[BEGIN PROVIDED MATERIAL]
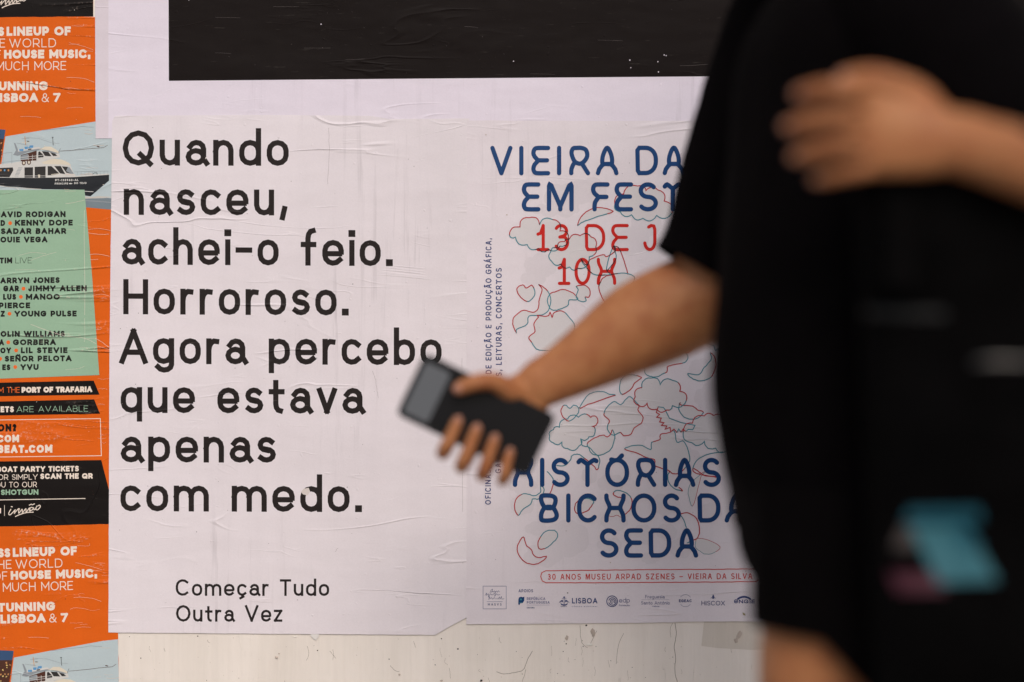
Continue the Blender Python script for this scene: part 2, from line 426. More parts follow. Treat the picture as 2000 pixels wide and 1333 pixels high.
FEST.update({
 'E': (.66, [[(1, 1), (.32, 1), (.1, .95), (.02, .80), (.10, .66), (.30, .50), (.10, .34), (.02, .18), (.10, .04), (.32, 0), (1, 0)], [(.30, .51), (.93, .51)]]),
 'F': (.66, [[(1, 1), (.32, 1), (.1, .95), (.02, .80), (.12, .64), (.36, .49), (.17, .30), (.12, .14), (.12, 0)], [(.36, .50), (.93, .50)]]),
 'A': (.78, [[(.26, .32), (.23, .50), (.28, .72), (.40, .93), (.5, 1), (.60, .93), (.72, .72), (.77, .50), (.74, .32)], [(.27, .36), (.73, .36)], [(.27, .36), (.06, .15), (0, 0)], [(.73, .36), (.94, .15), (1, 0)]]),
 'R': (.74, [['c', (.24, .44), (.05, .68), (.02, .86), (.12, .98), (.3, 1), (.6, 1), (.86, .93), (.96, .74), (.88, .56), (.60, .38)], [(.24, .44), (.12, .34), (.03, .20), (.0, .1), (0, 0)], [(.62, .40), (1, 0)]]),
 'H': (.74, [[(0, 1), (.02, .84), (.16, .62), (.19, .50), (.14, .40), (.02, .20), (0, 0)], [(1, 1), (.98, .84), (.84, .62), (.81, .50), (.86, .40), (.98, .20), (1, 0)], [(.19, .50), (.81, .50)]]),
 'B': (.74, [['c', (.26, .52), (.04, .74), (.0, .90), (.1, 1), (.6, 1), (.88, .92), (.92, .74), (.74, .52)], ['c', (.26, .52), (.03, .30), (.0, .10), (.1, 0), (.6, 0), (.92, .07), (1, .25), (.74, .52)]]),
 'I': (.16, UP['I'][1]), 'V': (.78, UP['V'][1]), 'M': (.84, [[(0, 0), (0, .94)], [(0, .94), (.03, 1), (.10, .96)], [(.10, .96), (.5, .12)], [(.5, .12), (.5, 0)], [(.5, .12), (.9, .96)], [(.9, .96), (.97, 1), (1, .94)], [(1, .94), (1, 0)]]),
 'D': (.80, [['c', (.02, .1), (0, .9), (.1, 1), (.4, 1), a(.45, .55, .55, .45, 90, 0), a(.45, .45, .55, .45, 0, -90), (.1, 0)]]),
 'T': (.80, [[(0, .92), (.14, 1), (.36, .90), (.5, .84), (.64, .90), (.86, 1), (1, .96)], [(.5, .84), (.5, 0)]]),
 'O': (.86, [O(.47)]),
 'Ó': (.86, [O(.47), [(.2, 1.02), (.36, .99)], [(.55, 1.02), (.74, 1.18)]]),
 '1': (.46, [[(.05, .64), (.30, .68), (.56, 1)], [(.56, 1), (.56, 0)], [(.08, 0), (1, 0)]]),
 '3': (.56, [[a(.45, .77, .45, .23, 150, -60), (.35, .52)], [(.35, .52), a(.48, .28, .5, .28, 60, -150)]]),
 '0': (.66, [O(.48)]),
 'J': (.52, [[(.4, .94), (.62, 1), (.86, .98), (.95, .84), (.95, .33), a(.5, .33, .45, .33, 360, 190)]]),
 'S': (.68, UP['S'][1]), 'C': (.78, UP['C'][1]), 'Ã': None, 'Á': None, 'Ç': None})
FEST['Ã'] = (.78, FEST['A'][1]+[[(.2, 1.2), (.4, 1.34), (.6, 1.2), (.8, 1.34)]])
FEST['Á'] = (.78, FEST['A'][1]+[[(.42, 1.15), (.68, 1.4)]])
FEST['Ç'] = (.78, FEST['C'][1]+[[(.5, -.05), (.62, -.18), (.36, -.32)]])

def catmull(pts, k=4, closed=False):
    n = len(pts); out = []
    rng = range(n if closed else n-1)
    for i in rng:
        p0 = pts[(i-1) % n] if (closed or i > 0) else pts[0]
        p1 = pts[i]; p2 = pts[(i+1) % n]
        p3 = pts[(i+2) % n] if (closed or i < n-2) else pts[-1]
        for j in range(k):
            t = j/k
            out.append(tuple(0.5*((2*p1[c])+(-p0[c]+p2[c])*t+(2*p0[c]-5*p1[c]+4*p2[c]-p3[c])*t*t+(-p0[c]+3*p1[c]-3*p2[c]+p3[c])*t**3) for c in range(len(p1))))
    if not closed: out.append(tuple(pts[-1]))
    return out

SEGS = []   # strokes of the red letters, so that overprinted outlines turn dark there
def text(ink, s, x0, x1, y, cap, w, mat, font=UP, style='flat', slope=0.0, xh=None, asc=None, desc=None, gap=None, nseg=5, rot=0.0, keep=False, dot=None, smooth=False, ty=None):
    """lay a line of stroke letters; x0 left edge (or None: right aligned at x1), y baseline"""
    xh = xh or cap*0.72; asc = asc or cap*1.06; desc = desc or cap*0.26
    gap = cap*0.16 if gap is None else gap
    adv = []; x = 0
    for ch in s:
        low = ch in LOW
        gw, st = (LOW if low else font)[ch]
        Wd = gw*(xh if low else cap)
        if gw <= .2: Wd = max(w, (dot or w) if ch in '.,' else w)
        adv.append((ch, x, Wd, low, st)); x += Wd+gap
    tot = x-gap
    sx = 1.0
    if x0 is not None and x1 is not None: sx = (x1-x0)/tot
    elif x0 is None: x0 = x1-tot
    oy = y
    cr, sr = math.cos(rot), math.sin(rot)
    def place(px, py):      # px along the line, py up
        py2 = py+px*slope
        return (x0+px*cr-py2*sr, oy-(px*sr+py2*cr))
    h = w/2
    ink.word += 1
    for ch, gx, Wd, low, st in adv:
        if ch == ' ': ink.word += 1
        Wd *= sx; gx *= sx
        def mp(u, v):
            X = gx+h+u*max(Wd-w, 0)
            if low:
                if v > 1: Y = (xh-h)+(v-1)*(asc-xh)
                elif v < 0: Y = h+v*desc
                else: Y = h+v*(xh-w)
            else:
                Y = h+v*(cap-w)
            return X, Y
        if ch == '•':
            c = place(gx+Wd/2, cap*0.5); ink.disc(c[0], c[1], cap*0.33, mat if not keep else keep, lift=0.0); continue
        for k, stroke in enumerate(st):
            if stroke and stroke[0] == 'dot':
                d = (dot or w*1.25)/2; X, Y = mp(stroke[1], stroke[2])
                if stroke[2] < .5: Y = d
                if style == 'round': c = place(X, Y); ink.disc(c[0], c[1], d, mat, lift=0.01)
                else: ink.poly([place(X-d, Y-d), place(X+d, Y-d), place(X+d, Y+d), place(X-d, Y+d)], mat, lift=0.01)
                continue
            closed = stroke[0] == 'c'
            pts = []
            raw = [q for q in (stroke[1:] if closed else stroke)]
            if smooth and not any(q[0] == 'a' for q in raw) and len(raw) > 4:
                raw = catmull(raw, 3, closed)
            for q in raw:
                if q[0] == 'a':
                    _, cx, cy, rx, ry, a0, a1 = q
                    n = max(2, int(round(abs(a1-a0)/90.0*nseg)))
                    for j in range(n+1):
                        an = math.radians(a0+(a1-a0)*j/n)
                        pts.append(mp(cx+rx*math.cos(an), cy+ry*math.sin(an)))
                else: pts.append(mp(q[0], q[1]))
            pts = [place(*p) for p in pts]
            cap_s = 'round' if style == 'round' else 'square'
            ink.line(pts, w, mat, lift=0.012*k, closed=closed, cap=cap_s)
            if font is FEST and cap < 56 and cap > 40:
                for i in range(len(pts)-1): SEGS.append((pts[i], pts[i+1], w))
    return tot

# ------------------------------------------------------------------ the setting
def box_mesh(name, x0, x1, y0, y1, z0, z1, mat, org=(0, 0, 0), bevel=0.0):
    bm = bmesh.new(); bmesh.ops.create_cube(bm, size=1)
    for v in bm.verts:
        v.co = Vector(((v.co.x+.5)*(x1-x0)+x0, (v.co.y+.5)*(y1-y0)+y0, (v.co.z+.5)*(z1-z0)+z0))-Vector(org)
    if bevel: bmesh.ops.bevel(bm, geom=bm.edges[:], offset=bevel, segments=2, affect='EDGES')
    me = bpy.data.meshes.new(name); bm.to_mesh(me); bm.free(); me.materials.append(mat); return me

M_PAVE = simple_mat('pavement_stone', (0.26, 0.25, 0.24, 1), 0.8, 0.002, 30, 0.25, 5)
M_ASPH = simple_mat('asphalt', (0.05, 0.05, 0.052, 1), 0.85, 0.003, 120, 0.2, 6)
M_KERB = simple_mat('kerb_stone', (0.32, 0.31, 0.29, 1), 0.75, 0.001, 60, 0.15, 9)
tag(link('street', box_mesh('street', -60, 60, -60, -2.301, -0.30, -0.12, M_ASPH)), kind='structure')
tag(link('pavement', box_mesh('pavement', -60, 60, -2.10, 0.0, -0.30, 0.0, M_PAVE)), kind='structure')
tag(link('kerb', box_mesh('kerb', -60, 60, -2.30, -2.101, -0.30, 0.004, M_KERB, bevel=0.01)), kind='structure')
tag(link('ground', box_mesh('ground', -300, 300, -300, 300, -1.0, -0.31, M_PAVE)), kind='structure')
M_WALL = wall_mat('cream_paint', srgb(240, 232, 224))
wall = link('wall', box_mesh('wall', -4, 4, 0.0, 0.25, -0.3, 3.4, M_WALL))
tag(wall, 'cream painted street wall with brush streaks and cracks behind the posters', 'wall')

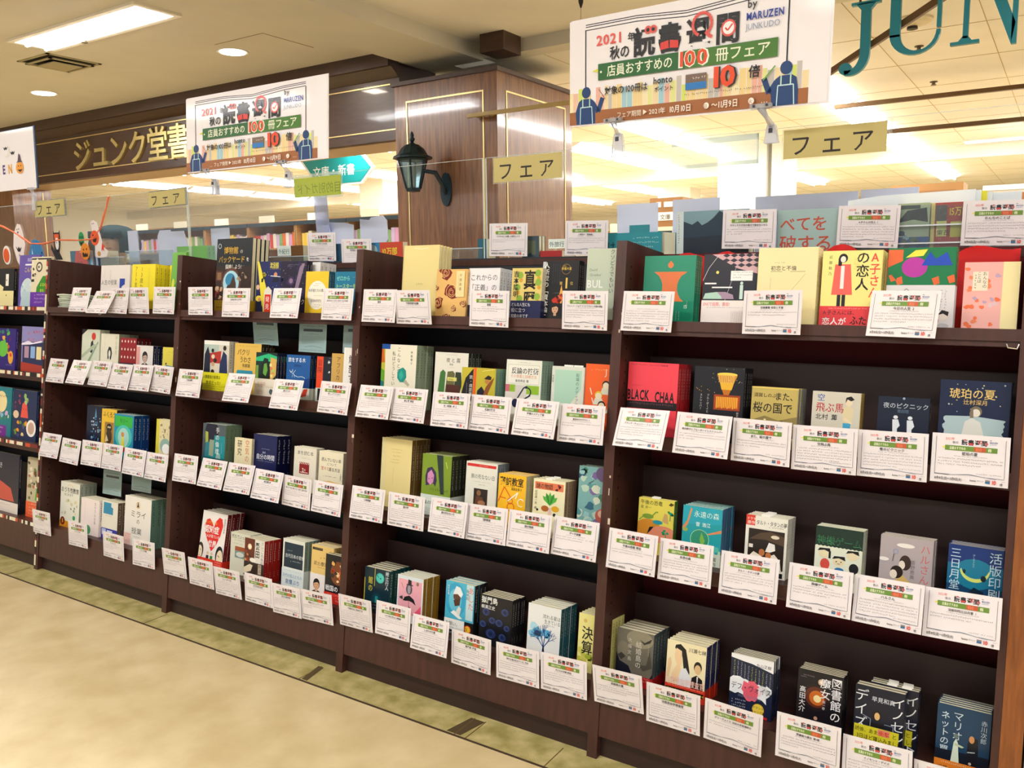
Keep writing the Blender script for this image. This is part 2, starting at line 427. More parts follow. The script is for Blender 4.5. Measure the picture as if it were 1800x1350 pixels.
for i, (x_, y0, y1) in enumerate(STRIP):      # rows of tubes, each fixture a thing of its own
    n = int((y1 - y0) / 1.28)
    for k in range(n):
        y = y0 + k * 1.28
        if i == 0 and k == 0: src = None
        if i or k:
            o = copy_tree(src); o.location = (x_, y, ZI)
        else:
            src = root('ceiling_light', '', 'ceiling light', (x_, y, ZI), group='rows of bare tubes in the shop ceiling')
            b = MB(); b.prism([(-.15, 0), (.15, 0), (.05, -.045), (-.05, -.045)], 1, 0, 1.22, M('fbfaf6', .4)); b.build('batten', src)
            for dx in (-.085, .085): MB().tube([(dx, .03, -.05), (dx, 1.19, -.05)], .014, lamp_mat(14)).build('tube', src)
            MB().prism([(-.15, -.001), (-.16, -.002), (-.05, -.047), (.05, -.047), (.16, -.002), (.15, -.001)], 1, .01, 1.21, lamp_mat(3.2)).build('diffuser', src)
            o = src
        rn = ('rightmost', 'second from right', 'third from right', 'fourth from right', 'fifth from right', 'sixth from right', 'seventh from right', 'far right edge')[i]
        od = ('nearest', 'second', 'third', 'fourth', 'fifth', 'sixth', 'seventh', 'eighth')[min(k, 7)]
        o['label'] = f'{od} lit tube fixture going back in the {rn} row of the shop ceiling'
# flat panel light at the right
b = MB(); b.box(-.33, .33, -.11, .11, -.02, 0, CREAM)
r_ = root('ceiling_light', 'wide flat lit panel at the right of the shop ceiling', 'ceiling light', (4.03, 9.3, ZI)); b.build('housing', r_)
MB().box(-.31, .31, -.09, .09, -.024, -.02, lamp_mat(5)).build('diffuser', r_)

# wall lantern on the column ----------------------------------------
r_ = root('wall_lantern', 'teal-black coach lantern with glass panes on the wooden column', 'lantern', (1.23, 2.44, 1.86))
IR = M('1c3a44', .35, metal=.3)
b = MB(); b.lathe([(.045, -.01), (.05, .0), (.052, .012)], IR, 6); b.lathe([(.098, .185), (.105, .195), (.098, .205)], IR, 6)
for t in range(6):
    a = t * math.pi / 3
    b.tube([(.05 * math.cos(a), .05 * math.sin(a), .01), (.096 * math.cos(a), .096 * math.sin(a), .19)], .006, IR, 6)
b.build('cage', r_)
MB().lathe([(.045, .012), (.088, .187)], clear((.55, .72, .76), 1, 'lantern_glass', .25), 6).build('glass_pane', r_)
MB().lathe([(.13, .198), (.128, .208), (.098, .225), (.075, .262), (.045, .285), (.02, .292), (.012, .30)], IR, 12).build('roof', r_)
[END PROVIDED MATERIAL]
▸ WORK TO BE COMPLETED
Choose all lines containing the string "follow" and copy them out.

▸ CORRECT RESULT
Continue the Blender Python script for this scene: part 2, from line 426. More parts follow. Treat the picture as 2000 pixels wide and 1333 pixels high.
Keep writing the Blender script for this image. This is part 2, starting at line 427. More parts follow. The script is for Blender 4.5. Measure the picture as if it were 1800x1350 pixels.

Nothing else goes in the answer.